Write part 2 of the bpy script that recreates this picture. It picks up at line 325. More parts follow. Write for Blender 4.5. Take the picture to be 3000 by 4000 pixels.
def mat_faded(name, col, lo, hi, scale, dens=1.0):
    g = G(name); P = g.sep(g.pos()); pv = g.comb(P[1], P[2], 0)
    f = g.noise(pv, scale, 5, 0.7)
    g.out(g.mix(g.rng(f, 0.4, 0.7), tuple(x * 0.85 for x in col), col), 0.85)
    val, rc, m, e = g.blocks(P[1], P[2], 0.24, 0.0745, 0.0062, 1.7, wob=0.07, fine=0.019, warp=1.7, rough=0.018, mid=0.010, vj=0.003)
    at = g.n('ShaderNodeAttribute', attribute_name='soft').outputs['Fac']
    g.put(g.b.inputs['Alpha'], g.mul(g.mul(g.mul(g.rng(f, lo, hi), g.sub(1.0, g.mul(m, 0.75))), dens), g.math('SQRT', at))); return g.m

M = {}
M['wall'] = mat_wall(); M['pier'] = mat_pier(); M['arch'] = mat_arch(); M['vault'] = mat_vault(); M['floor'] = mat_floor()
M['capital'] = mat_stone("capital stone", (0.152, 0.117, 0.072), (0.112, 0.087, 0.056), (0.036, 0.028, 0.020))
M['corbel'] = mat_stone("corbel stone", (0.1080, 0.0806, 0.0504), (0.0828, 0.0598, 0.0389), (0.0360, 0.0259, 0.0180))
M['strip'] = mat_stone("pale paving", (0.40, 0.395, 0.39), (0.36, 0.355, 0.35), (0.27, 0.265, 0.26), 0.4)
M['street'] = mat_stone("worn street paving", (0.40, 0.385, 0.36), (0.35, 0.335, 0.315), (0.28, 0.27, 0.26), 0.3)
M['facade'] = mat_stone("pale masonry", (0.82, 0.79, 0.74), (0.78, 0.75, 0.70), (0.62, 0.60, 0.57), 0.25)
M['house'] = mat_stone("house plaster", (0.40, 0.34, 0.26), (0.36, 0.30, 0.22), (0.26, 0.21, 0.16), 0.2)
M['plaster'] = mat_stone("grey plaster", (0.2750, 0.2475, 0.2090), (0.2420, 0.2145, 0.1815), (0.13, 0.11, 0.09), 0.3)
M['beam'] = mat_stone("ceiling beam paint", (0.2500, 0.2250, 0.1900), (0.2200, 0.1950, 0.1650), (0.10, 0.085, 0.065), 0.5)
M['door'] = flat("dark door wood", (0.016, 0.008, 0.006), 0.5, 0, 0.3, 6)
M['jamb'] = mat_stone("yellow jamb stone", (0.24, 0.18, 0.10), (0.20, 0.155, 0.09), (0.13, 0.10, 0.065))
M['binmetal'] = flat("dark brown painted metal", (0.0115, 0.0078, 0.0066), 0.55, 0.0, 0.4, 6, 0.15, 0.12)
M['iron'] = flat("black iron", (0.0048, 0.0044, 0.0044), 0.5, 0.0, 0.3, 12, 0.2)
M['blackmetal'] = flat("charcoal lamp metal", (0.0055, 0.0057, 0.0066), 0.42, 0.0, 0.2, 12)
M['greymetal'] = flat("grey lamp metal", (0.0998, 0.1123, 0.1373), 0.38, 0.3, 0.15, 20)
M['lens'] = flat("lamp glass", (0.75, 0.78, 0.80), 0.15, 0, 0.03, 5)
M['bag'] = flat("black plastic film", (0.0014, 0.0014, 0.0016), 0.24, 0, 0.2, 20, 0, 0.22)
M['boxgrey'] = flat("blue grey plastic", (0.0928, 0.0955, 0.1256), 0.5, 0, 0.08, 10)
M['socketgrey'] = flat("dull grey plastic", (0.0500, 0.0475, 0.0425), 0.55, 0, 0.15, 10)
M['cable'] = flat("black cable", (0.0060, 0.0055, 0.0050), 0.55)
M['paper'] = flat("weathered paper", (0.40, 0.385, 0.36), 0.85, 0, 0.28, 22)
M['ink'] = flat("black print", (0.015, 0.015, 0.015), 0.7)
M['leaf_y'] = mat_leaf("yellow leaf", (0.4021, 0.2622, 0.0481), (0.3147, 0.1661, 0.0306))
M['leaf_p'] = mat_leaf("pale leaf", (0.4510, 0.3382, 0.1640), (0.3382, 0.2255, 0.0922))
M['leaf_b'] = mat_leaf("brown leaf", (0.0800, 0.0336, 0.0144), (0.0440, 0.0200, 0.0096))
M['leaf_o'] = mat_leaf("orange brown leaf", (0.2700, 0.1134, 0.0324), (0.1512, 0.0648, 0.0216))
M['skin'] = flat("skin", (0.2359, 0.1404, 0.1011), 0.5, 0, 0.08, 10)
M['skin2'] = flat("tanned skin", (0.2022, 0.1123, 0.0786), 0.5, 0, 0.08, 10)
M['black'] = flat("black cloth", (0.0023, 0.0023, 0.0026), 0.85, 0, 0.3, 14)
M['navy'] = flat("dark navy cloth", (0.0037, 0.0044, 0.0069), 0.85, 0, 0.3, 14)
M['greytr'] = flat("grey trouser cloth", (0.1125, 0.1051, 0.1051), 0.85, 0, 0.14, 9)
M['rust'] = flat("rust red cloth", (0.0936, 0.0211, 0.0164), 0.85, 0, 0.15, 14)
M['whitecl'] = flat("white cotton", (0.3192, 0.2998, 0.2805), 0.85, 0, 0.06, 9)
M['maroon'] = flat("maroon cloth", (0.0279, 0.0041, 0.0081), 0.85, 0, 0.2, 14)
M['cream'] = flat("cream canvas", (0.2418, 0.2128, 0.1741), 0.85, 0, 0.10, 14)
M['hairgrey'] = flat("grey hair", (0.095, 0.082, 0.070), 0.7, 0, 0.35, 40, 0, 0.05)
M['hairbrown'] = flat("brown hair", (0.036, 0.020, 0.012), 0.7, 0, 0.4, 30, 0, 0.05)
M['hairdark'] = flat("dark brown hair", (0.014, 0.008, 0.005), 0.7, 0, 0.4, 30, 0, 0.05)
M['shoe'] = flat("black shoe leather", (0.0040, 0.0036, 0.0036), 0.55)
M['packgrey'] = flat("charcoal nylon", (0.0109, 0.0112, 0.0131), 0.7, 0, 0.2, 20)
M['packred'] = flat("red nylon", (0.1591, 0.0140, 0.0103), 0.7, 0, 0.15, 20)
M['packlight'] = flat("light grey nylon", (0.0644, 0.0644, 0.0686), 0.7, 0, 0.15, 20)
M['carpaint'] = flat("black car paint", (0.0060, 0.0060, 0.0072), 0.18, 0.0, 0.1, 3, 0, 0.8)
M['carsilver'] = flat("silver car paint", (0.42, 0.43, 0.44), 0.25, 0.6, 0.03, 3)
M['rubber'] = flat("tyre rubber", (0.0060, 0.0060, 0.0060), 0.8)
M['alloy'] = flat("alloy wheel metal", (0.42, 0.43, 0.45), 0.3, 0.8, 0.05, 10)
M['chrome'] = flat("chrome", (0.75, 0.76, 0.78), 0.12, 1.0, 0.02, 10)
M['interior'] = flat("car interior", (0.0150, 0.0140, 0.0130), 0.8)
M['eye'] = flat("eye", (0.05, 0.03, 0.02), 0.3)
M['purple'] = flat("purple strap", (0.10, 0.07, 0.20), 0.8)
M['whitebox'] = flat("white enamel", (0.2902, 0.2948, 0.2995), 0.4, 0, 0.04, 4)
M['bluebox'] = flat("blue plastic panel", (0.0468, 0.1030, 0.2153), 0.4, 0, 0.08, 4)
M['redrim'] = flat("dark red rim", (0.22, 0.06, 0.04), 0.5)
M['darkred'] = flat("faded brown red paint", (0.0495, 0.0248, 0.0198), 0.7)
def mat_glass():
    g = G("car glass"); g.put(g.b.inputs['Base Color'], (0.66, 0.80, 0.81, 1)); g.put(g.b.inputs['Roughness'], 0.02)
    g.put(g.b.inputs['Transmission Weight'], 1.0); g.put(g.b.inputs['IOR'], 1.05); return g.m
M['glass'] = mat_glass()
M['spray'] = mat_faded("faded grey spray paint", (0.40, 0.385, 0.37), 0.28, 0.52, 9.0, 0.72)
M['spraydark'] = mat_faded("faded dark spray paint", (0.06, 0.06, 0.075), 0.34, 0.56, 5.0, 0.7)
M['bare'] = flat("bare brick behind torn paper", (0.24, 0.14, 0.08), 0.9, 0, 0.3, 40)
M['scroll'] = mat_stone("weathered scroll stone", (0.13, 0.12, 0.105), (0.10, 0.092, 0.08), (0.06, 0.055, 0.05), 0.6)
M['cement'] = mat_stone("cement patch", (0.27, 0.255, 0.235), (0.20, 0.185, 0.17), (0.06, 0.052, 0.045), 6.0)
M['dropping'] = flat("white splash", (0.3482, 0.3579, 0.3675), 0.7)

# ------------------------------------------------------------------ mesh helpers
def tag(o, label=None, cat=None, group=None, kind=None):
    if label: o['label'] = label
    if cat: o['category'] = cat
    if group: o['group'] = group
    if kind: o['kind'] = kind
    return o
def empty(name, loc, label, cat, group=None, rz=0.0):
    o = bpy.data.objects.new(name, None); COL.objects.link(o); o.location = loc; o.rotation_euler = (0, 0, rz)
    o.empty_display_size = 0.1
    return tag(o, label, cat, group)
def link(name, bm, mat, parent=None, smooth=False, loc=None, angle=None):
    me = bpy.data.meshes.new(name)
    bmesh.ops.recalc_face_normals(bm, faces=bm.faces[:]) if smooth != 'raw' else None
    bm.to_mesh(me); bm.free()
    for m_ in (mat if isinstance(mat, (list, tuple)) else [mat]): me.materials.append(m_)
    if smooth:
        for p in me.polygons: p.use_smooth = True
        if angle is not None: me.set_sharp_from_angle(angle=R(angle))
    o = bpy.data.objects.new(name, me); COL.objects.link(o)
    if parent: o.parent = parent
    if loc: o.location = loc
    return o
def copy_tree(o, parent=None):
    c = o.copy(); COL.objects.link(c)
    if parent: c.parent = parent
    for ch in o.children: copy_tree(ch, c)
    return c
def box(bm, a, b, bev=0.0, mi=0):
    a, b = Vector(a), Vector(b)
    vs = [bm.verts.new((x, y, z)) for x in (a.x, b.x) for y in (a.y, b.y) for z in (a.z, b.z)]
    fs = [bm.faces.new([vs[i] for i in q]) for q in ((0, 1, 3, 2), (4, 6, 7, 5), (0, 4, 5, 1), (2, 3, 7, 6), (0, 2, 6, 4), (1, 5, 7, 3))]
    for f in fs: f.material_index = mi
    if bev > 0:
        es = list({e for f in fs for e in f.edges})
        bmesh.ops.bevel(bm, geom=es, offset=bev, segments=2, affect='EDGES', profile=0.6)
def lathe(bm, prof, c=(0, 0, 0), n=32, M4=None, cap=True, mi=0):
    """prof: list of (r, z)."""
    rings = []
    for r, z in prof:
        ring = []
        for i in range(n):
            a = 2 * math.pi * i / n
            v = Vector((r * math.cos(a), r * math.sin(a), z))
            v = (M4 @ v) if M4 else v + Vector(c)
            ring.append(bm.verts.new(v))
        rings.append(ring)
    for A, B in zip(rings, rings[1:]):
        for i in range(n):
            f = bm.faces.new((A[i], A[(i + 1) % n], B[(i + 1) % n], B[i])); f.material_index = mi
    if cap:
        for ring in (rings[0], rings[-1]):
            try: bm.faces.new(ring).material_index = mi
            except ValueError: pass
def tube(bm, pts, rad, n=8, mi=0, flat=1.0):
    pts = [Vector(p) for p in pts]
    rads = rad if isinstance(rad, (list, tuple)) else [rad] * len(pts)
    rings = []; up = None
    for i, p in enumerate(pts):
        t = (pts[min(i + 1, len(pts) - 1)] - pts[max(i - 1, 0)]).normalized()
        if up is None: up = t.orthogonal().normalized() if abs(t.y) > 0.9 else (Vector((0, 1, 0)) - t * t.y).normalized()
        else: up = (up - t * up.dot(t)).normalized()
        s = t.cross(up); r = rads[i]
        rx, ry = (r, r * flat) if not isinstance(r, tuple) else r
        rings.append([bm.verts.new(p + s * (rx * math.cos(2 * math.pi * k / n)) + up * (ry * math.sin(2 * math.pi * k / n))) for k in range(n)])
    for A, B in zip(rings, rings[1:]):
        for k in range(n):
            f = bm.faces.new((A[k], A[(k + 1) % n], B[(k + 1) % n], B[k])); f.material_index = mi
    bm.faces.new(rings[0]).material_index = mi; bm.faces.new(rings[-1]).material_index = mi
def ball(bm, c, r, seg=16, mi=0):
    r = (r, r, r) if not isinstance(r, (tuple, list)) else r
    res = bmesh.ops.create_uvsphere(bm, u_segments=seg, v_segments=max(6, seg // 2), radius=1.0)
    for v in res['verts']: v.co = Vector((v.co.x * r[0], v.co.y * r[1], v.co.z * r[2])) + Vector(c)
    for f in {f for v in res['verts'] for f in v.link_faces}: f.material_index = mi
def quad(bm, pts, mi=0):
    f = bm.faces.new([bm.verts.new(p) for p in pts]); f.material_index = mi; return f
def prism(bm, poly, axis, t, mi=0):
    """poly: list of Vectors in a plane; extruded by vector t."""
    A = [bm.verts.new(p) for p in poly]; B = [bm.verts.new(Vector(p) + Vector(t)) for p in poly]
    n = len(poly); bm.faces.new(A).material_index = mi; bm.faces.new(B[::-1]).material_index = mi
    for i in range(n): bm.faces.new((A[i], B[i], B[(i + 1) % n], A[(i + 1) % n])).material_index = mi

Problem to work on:
Everything from the first line above through the line that contains "at))); return g.m" should be duplicated exactly, please, and nothing beyond it.

Exercise output:
Write part 2 of the bpy script that recreates this picture. It picks up at line 325. More parts follow. Write for Blender 4.5. Take the picture to be 3000 by 4000 pixels.
def mat_faded(name, col, lo, hi, scale, dens=1.0):
    g = G(name); P = g.sep(g.pos()); pv = g.comb(P[1], P[2], 0)
    f = g.noise(pv, scale, 5, 0.7)
    g.out(g.mix(g.rng(f, 0.4, 0.7), tuple(x * 0.85 for x in col), col), 0.85)
    val, rc, m, e = g.blocks(P[1], P[2], 0.24, 0.0745, 0.0062, 1.7, wob=0.07, fine=0.019, warp=1.7, rough=0.018, mid=0.010, vj=0.003)
    at = g.n('ShaderNodeAttribute', attribute_name='soft').outputs['Fac']
    g.put(g.b.inputs['Alpha'], g.mul(g.mul(g.mul(g.rng(f, lo, hi), g.sub(1.0, g.mul(m, 0.75))), dens), g.math('SQRT', at))); return g.m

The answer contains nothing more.